6. После окончания Второй мировой войны картина была доставлена в Москву в Пушкинский музей. «Сикстинска Мадонна» была представлена московской публике 2 мая 1955 года в шестой по счету раме.
7. Презентация дрезденских картин после их возвращения из СССР состоялась в Национальной галерее в Берлине, выставка проходила в течение пяти месяцев с конца ноября 1955 года. Судя по сохранившимся фотографиям, «Сикстинская Мадонна» была оформлена иначе, чем в Пушкинском музее. Это седьмая по счету рама.
8. К послевоенному открытию Sempergalerie, состоявшемуся 3 июня 1956 года, рама для «Сикстинской Мадонны» была изготовлена в мастерской дрезденского мастера-позолотчика Otto Heybey.
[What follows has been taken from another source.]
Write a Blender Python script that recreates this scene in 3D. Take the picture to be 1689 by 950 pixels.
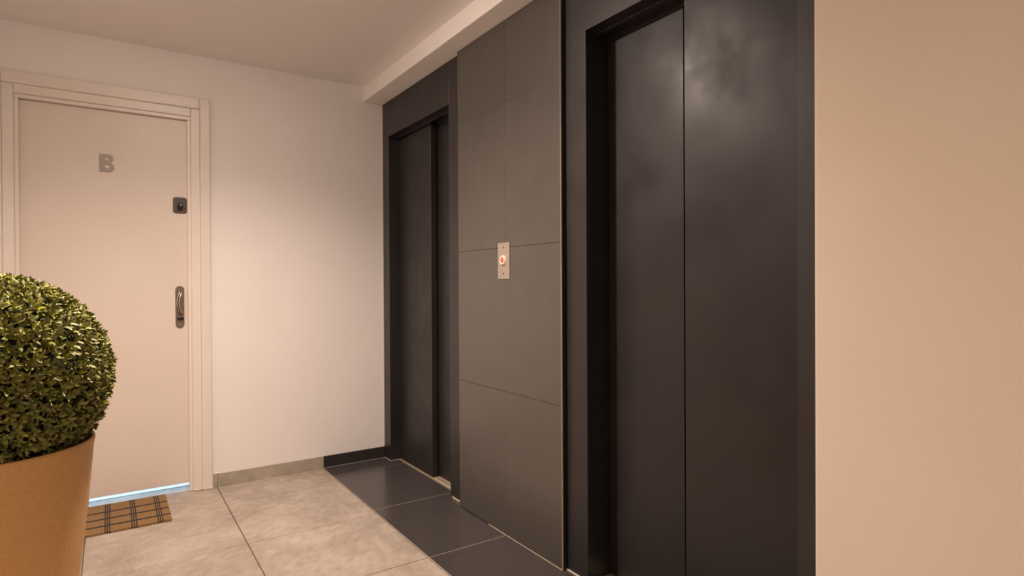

Такие диванчики были до юбилейного переформатирования. В этой, восьмой по счету, раме, «Сикстинскую Мадонну» можно было видеть в Дрезденской картинной галерее вплоть до её торжественного выхода по случаю 500-летия в 2012 году.
9. Werner Murrer Rahmen 2012. В Ферраре сохранилась уникальная рама картины Лоренцо Косты «Мадонна на троне в окружении святых», написанная в 1497 году - на неё и ориентировались немецкие мастера. Перечисление 1-9 приведено в статье 2022 года «Raffaels Sixtinische Madonna und ihre Rahmen».
Фото из сети.
Рама, созданная к 2012-му году в полном соответствии с традициями итальянского Возрождения, подчеркивает смысл сакрального образа.
Фото © википедия
Рама изготовлена из тополя, орнамент - из липы.
Об экспонатах юбилейной выставки в Дрездене. 500-летие картины «Сикстинская мадонна» 2012 год. Я видела 8 и 9 рамы. Восьмая была не столь помпезной и дорогой, но как-то всё проще и душевнее было в нулевых.